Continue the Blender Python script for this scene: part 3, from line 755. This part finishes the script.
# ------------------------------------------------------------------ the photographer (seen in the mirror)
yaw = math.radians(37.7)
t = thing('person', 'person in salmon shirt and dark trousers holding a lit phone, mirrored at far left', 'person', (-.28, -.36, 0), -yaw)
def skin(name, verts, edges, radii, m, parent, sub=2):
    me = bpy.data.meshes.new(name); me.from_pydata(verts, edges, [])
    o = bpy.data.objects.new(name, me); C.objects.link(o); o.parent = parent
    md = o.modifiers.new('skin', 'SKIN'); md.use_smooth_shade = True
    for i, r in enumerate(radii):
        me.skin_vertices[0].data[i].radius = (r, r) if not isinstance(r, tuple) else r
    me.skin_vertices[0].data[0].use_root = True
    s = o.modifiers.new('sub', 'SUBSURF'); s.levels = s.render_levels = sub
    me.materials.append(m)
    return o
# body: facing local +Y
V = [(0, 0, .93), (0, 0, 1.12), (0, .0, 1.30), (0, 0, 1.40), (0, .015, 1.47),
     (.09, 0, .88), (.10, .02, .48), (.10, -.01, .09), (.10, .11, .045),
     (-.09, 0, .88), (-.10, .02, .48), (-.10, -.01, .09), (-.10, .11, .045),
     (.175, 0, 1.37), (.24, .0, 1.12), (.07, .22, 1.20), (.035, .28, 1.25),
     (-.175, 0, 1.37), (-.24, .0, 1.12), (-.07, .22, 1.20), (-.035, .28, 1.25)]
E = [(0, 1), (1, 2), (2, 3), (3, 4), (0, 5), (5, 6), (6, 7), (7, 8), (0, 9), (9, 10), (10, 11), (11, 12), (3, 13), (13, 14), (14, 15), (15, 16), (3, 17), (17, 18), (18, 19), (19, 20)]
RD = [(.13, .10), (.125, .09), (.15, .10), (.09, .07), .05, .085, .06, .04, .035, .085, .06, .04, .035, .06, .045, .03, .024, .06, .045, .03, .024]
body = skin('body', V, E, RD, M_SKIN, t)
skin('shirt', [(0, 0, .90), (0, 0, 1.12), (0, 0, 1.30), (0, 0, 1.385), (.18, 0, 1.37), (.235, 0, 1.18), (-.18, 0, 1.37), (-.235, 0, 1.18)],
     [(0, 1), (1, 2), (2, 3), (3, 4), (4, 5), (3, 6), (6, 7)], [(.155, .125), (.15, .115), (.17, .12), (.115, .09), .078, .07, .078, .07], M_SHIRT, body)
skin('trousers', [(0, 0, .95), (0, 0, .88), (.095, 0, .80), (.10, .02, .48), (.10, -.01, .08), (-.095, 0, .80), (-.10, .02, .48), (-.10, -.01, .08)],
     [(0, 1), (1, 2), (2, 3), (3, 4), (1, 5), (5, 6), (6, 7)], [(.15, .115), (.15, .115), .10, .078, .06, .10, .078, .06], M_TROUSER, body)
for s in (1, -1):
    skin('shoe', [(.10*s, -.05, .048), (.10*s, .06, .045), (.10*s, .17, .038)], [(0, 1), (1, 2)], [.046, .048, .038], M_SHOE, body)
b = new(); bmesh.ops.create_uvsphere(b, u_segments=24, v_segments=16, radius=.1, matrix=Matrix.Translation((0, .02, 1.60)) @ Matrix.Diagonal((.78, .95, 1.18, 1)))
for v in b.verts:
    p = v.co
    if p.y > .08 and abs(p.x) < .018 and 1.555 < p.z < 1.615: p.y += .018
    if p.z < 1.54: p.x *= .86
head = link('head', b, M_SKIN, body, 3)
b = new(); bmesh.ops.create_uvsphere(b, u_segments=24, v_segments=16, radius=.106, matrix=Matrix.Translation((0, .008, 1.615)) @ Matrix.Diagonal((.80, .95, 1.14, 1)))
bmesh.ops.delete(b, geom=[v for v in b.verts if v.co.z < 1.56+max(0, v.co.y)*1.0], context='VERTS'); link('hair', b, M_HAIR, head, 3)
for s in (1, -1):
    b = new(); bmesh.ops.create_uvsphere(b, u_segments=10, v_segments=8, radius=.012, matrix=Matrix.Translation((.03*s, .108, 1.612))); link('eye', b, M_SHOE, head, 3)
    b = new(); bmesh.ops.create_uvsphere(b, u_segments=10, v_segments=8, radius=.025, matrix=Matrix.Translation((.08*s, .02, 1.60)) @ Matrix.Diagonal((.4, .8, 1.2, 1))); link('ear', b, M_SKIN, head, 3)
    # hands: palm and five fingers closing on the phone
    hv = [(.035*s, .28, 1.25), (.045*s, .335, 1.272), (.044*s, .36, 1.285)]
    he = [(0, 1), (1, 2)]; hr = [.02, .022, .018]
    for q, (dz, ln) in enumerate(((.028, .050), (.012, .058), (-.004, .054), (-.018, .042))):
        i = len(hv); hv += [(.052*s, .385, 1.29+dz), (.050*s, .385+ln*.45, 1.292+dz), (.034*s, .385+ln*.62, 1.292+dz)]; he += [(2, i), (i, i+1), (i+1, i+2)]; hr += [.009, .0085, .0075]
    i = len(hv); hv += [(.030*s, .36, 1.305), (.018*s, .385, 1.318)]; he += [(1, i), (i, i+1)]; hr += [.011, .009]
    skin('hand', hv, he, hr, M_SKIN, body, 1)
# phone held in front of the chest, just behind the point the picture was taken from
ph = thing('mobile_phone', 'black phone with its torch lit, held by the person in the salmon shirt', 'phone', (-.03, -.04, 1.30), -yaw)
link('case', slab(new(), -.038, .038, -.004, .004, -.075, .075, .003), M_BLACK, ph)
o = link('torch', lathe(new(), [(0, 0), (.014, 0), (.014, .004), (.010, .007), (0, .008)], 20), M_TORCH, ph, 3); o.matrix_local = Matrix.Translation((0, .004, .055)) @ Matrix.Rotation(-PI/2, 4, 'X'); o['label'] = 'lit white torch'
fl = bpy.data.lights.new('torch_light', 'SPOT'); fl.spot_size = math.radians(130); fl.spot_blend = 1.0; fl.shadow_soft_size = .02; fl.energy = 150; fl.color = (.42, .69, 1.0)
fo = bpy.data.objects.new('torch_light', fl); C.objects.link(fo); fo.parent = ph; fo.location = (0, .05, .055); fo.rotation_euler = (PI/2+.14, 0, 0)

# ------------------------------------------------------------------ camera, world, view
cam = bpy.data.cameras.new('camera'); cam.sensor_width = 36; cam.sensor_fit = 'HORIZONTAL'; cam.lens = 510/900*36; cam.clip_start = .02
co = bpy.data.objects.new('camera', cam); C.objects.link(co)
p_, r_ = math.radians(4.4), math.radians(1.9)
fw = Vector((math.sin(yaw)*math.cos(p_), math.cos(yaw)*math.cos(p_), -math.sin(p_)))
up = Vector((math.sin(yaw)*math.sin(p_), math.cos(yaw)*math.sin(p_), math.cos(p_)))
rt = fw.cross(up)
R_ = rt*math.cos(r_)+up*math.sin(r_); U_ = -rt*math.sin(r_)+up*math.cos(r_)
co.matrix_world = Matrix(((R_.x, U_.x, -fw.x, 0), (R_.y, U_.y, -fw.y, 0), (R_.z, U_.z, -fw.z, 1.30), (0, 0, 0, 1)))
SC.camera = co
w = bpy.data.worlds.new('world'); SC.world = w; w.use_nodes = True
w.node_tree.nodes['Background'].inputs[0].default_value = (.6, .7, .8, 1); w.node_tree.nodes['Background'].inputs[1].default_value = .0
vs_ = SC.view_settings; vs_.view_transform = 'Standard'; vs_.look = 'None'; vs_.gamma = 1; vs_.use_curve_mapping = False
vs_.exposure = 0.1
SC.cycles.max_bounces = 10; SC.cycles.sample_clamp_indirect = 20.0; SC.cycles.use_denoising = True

....................

**STATED PROBLEM**:
Return what is listed above, exactly and completely.

**WORKED SOLUTION**:
Continue the Blender Python script for this scene: part 3, from line 755. This part finishes the script.
# ------------------------------------------------------------------ the photographer (seen in the mirror)
yaw = math.radians(37.7)
t = thing('person', 'person in salmon shirt and dark trousers holding a lit phone, mirrored at far left', 'person', (-.28, -.36, 0), -yaw)
def skin(name, verts, edges, radii, m, parent, sub=2):
    me = bpy.data.meshes.new(name); me.from_pydata(verts, edges, [])
    o = bpy.data.objects.new(name, me); C.objects.link(o); o.parent = parent
    md = o.modifiers.new('skin', 'SKIN'); md.use_smooth_shade = True
    for i, r in enumerate(radii):
        me.skin_vertices[0].data[i].radius = (r, r) if not isinstance(r, tuple) else r
    me.skin_vertices[0].data[0].use_root = True
    s = o.modifiers.new('sub', 'SUBSURF'); s.levels = s.render_levels = sub
    me.materials.append(m)
    return o
# body: facing local +Y
V = [(0, 0, .93), (0, 0, 1.12), (0, .0, 1.30), (0, 0, 1.40), (0, .015, 1.47),
     (.09, 0, .88), (.10, .02, .48), (.10, -.01, .09), (.10, .11, .045),
     (-.09, 0, .88), (-.10, .02, .48), (-.10, -.01, .09), (-.10, .11, .045),
     (.175, 0, 1.37), (.24, .0, 1.12), (.07, .22, 1.20), (.035, .28, 1.25),
     (-.175, 0, 1.37), (-.24, .0, 1.12), (-.07, .22, 1.20), (-.035, .28, 1.25)]
E = [(0, 1), (1, 2), (2, 3), (3, 4), (0, 5), (5, 6), (6, 7), (7, 8), (0, 9), (9, 10), (10, 11), (11, 12), (3, 13), (13, 14), (14, 15), (15, 16), (3, 17), (17, 18), (18, 19), (19, 20)]
RD = [(.13, .10), (.125, .09), (.15, .10), (.09, .07), .05, .085, .06, .04, .035, .085, .06, .04, .035, .06, .045, .03, .024, .06, .045, .03, .024]
body = skin('body', V, E, RD, M_SKIN, t)
skin('shirt', [(0, 0, .90), (0, 0, 1.12), (0, 0, 1.30), (0, 0, 1.385), (.18, 0, 1.37), (.235, 0, 1.18), (-.18, 0, 1.37), (-.235, 0, 1.18)],
     [(0, 1), (1, 2), (2, 3), (3, 4), (4, 5), (3, 6), (6, 7)], [(.155, .125), (.15, .115), (.17, .12), (.115, .09), .078, .07, .078, .07], M_SHIRT, body)
skin('trousers', [(0, 0, .95), (0, 0, .88), (.095, 0, .80), (.10, .02, .48), (.10, -.01, .08), (-.095, 0, .80), (-.10, .02, .48), (-.10, -.01, .08)],
     [(0, 1), (1, 2), (2, 3), (3, 4), (1, 5), (5, 6), (6, 7)], [(.15, .115), (.15, .115), .10, .078, .06, .10, .078, .06], M_TROUSER, body)
for s in (1, -1):
    skin('shoe', [(.10*s, -.05, .048), (.10*s, .06, .045), (.10*s, .17, .038)], [(0, 1), (1, 2)], [.046, .048, .038], M_SHOE, body)
b = new(); bmesh.ops.create_uvsphere(b, u_segments=24, v_segments=16, radius=.1, matrix=Matrix.Translation((0, .02, 1.60)) @ Matrix.Diagonal((.78, .95, 1.18, 1)))
for v in b.verts:
    p = v.co
    if p.y > .08 and abs(p.x) < .018 and 1.555 < p.z < 1.615: p.y += .018
    if p.z < 1.54: p.x *= .86
head = link('head', b, M_SKIN, body, 3)
b = new(); bmesh.ops.create_uvsphere(b, u_segments=24, v_segments=16, radius=.106, matrix=Matrix.Translation((0, .008, 1.615)) @ Matrix.Diagonal((.80, .95, 1.14, 1)))
bmesh.ops.delete(b, geom=[v for v in b.verts if v.co.z < 1.56+max(0, v.co.y)*1.0], context='VERTS'); link('hair', b, M_HAIR, head, 3)
for s in (1, -1):
    b = new(); bmesh.ops.create_uvsphere(b, u_segments=10, v_segments=8, radius=.012, matrix=Matrix.Translation((.03*s, .108, 1.612))); link('eye', b, M_SHOE, head, 3)
    b = new(); bmesh.ops.create_uvsphere(b, u_segments=10, v_segments=8, radius=.025, matrix=Matrix.Translation((.08*s, .02, 1.60)) @ Matrix.Diagonal((.4, .8, 1.2, 1))); link('ear', b, M_SKIN, head, 3)
    # hands: palm and five fingers closing on the phone
    hv = [(.035*s, .28, 1.25), (.045*s, .335, 1.272), (.044*s, .36, 1.285)]
    he = [(0, 1), (1, 2)]; hr = [.02, .022, .018]
    for q, (dz, ln) in enumerate(((.028, .050), (.012, .058), (-.004, .054), (-.018, .042))):
        i = len(hv); hv += [(.052*s, .385, 1.29+dz), (.050*s, .385+ln*.45, 1.292+dz), (.034*s, .385+ln*.62, 1.292+dz)]; he += [(2, i), (i, i+1), (i+1, i+2)]; hr += [.009, .0085, .0075]
    i = len(hv); hv += [(.030*s, .36, 1.305), (.018*s, .385, 1.318)]; he += [(1, i), (i, i+1)]; hr += [.011, .009]
    skin('hand', hv, he, hr, M_SKIN, body, 1)
# phone held in front of the chest, just behind the point the picture was taken from
ph = thing('mobile_phone', 'black phone with its torch lit, held by the person in the salmon shirt', 'phone', (-.03, -.04, 1.30), -yaw)
link('case', slab(new(), -.038, .038, -.004, .004, -.075, .075, .003), M_BLACK, ph)
o = link('torch', lathe(new(), [(0, 0), (.014, 0), (.014, .004), (.010, .007), (0, .008)], 20), M_TORCH, ph, 3); o.matrix_local = Matrix.Translation((0, .004, .055)) @ Matrix.Rotation(-PI/2, 4, 'X'); o['label'] = 'lit white torch'
fl = bpy.data.lights.new('torch_light', 'SPOT'); fl.spot_size = math.radians(130); fl.spot_blend = 1.0; fl.shadow_soft_size = .02; fl.energy = 150; fl.color = (.42, .69, 1.0)
fo = bpy.data.objects.new('torch_light', fl); C.objects.link(fo); fo.parent = ph; fo.location = (0, .05, .055); fo.rotation_euler = (PI/2+.14, 0, 0)

# ------------------------------------------------------------------ camera, world, view
cam = bpy.data.cameras.new('camera'); cam.sensor_width = 36; cam.sensor_fit = 'HORIZONTAL'; cam.lens = 510/900*36; cam.clip_start = .02
co = bpy.data.objects.new('camera', cam); C.objects.link(co)
p_, r_ = math.radians(4.4), math.radians(1.9)
fw = Vector((math.sin(yaw)*math.cos(p_), math.cos(yaw)*math.cos(p_), -math.sin(p_)))
up = Vector((math.sin(yaw)*math.sin(p_), math.cos(yaw)*math.sin(p_), math.cos(p_)))
rt = fw.cross(up)
R_ = rt*math.cos(r_)+up*math.sin(r_); U_ = -rt*math.sin(r_)+up*math.cos(r_)
co.matrix_world = Matrix(((R_.x, U_.x, -fw.x, 0), (R_.y, U_.y, -fw.y, 0), (R_.z, U_.z, -fw.z, 1.30), (0, 0, 0, 1)))
SC.camera = co
w = bpy.data.worlds.new('world'); SC.world = w; w.use_nodes = True
w.node_tree.nodes['Background'].inputs[0].default_value = (.6, .7, .8, 1); w.node_tree.nodes['Background'].inputs[1].default_value = .0
vs_ = SC.view_settings; vs_.view_transform = 'Standard'; vs_.look = 'None'; vs_.gamma = 1; vs_.use_curve_mapping = False
vs_.exposure = 0.1
SC.cycles.max_bounces = 10; SC.cycles.sample_clamp_indirect = 20.0; SC.cycles.use_denoising = True